Tous les États parties à la Convention devraient s’opposer clairement au stockage en territoire étranger d’armes à sous-munitions et à leur transit sur leur territoire, leur espace aérien ou leurs eaux maritimes, a déclaré Human Rights Watch.

En décembre 2023, la Convention a franchi une étape importante lorsque le Pérou a achevé la destruction de ses stocks, car il était le dernier État partie ayant déclaré des stocks à remplir cette obligation. La Bulgarie, la Slovaquie et l’Afrique du Sud ont annoncé l’achèvement de la destruction de leurs stocks respectifs en septembre 2023. Ces développements signifient que les États parties ont collectivement détruit 100 % de leurs stocks déclarés d’armes à sous-munitions, soit 1,49 million d’armes à sous-munitions et 179 millions de sous-munitions.

Selon le rapport « Cluster Munition Monitor 2024 », 28 pays et autres zones sont contaminés ou suspectés de l’être par des restes non explosés d’armes à sous-munitions. En 2023, les attaques aux armes à sous-munitions ont fait des victimes civiles au Myanmar, en Syrie et en Ukraine ; tandis que des personnes ont été tuées ou blessées par des restes explosifs dans ces pays et en Azerbaïdjan, en Irak, au Laos, au Liban, en Mauritanie et au Yémen.

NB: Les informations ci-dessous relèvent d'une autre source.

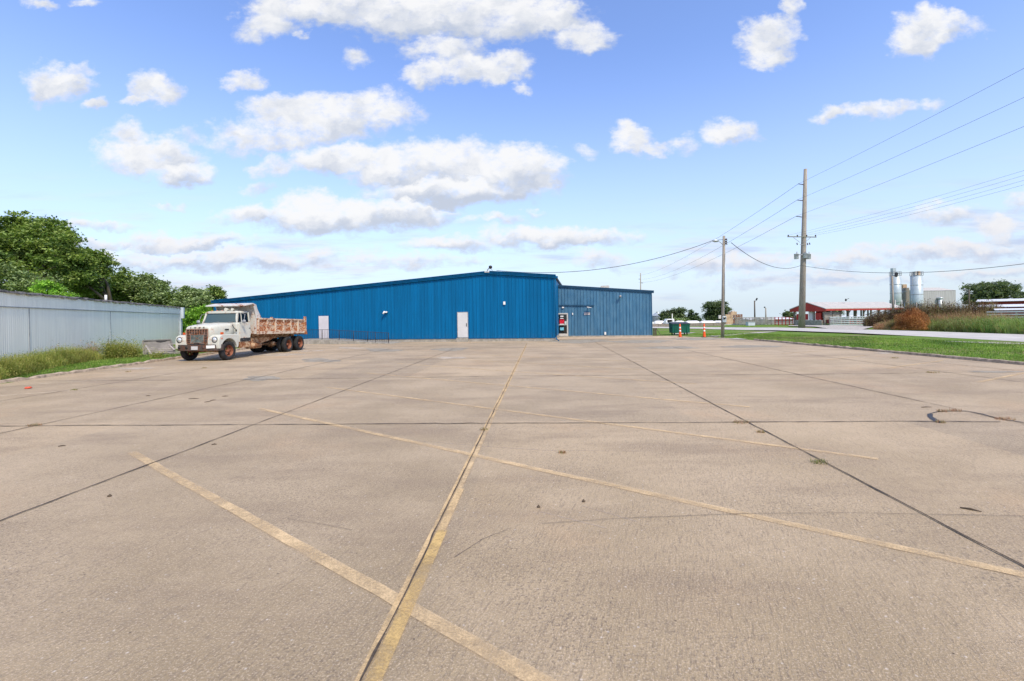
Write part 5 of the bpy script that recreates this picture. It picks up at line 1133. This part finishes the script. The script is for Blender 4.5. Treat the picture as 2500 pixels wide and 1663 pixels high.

En 2023, les États parties ont déminé plus de 83 kilomètres carrés de terres touchées, détruisant au moins 73 348 sous-munitions non explosées et autres restes. La Bosnie-Herzégovine a achevé le déminage de ses restes non explosés en août 2023, devenant ainsi le neuvième État partie à respecter ses obligations en matière de déminage au titre de la convention.

Cependant, dans un développement alarmant, la Lituanie a promulgué une loi en juillet 2024 approuvant son retrait de la Convention sur les armes à sous-munitions. Ce retrait prendra effet six mois après que l’ONU et les États parties à la Convention en auront été notifiés, à moins que la Lituanie ne retire cette mesure ou n’entre en guerre.

« La décision inconsidérée de la Lituanie de quitter la Convention sur les armes à sous-munitions entache sa réputation, par ailleurs excellente en matière de désarmement humanitaire, et ignore les risques de préjudices aux civils », a observé Mary Wareham. « Mais il n’est pas trop tard pour que ce pays tienne compte des appels à revenir sur sa décision. »

Le rapport « Cluster Munition Monitor 2024 » est le 15ème rapport annuel de surveillance établi par la Cluster Munition Coalition, la coalition mondiale d’organisations non gouvernementales cofondée par Human Rights Watch. Il sera présenté aux pays participant à la 12ème réunion de la Convention sur les armes à sous-munitions qui se tiendra au Palais des Nations à Genève, du 10 au 13 septembre.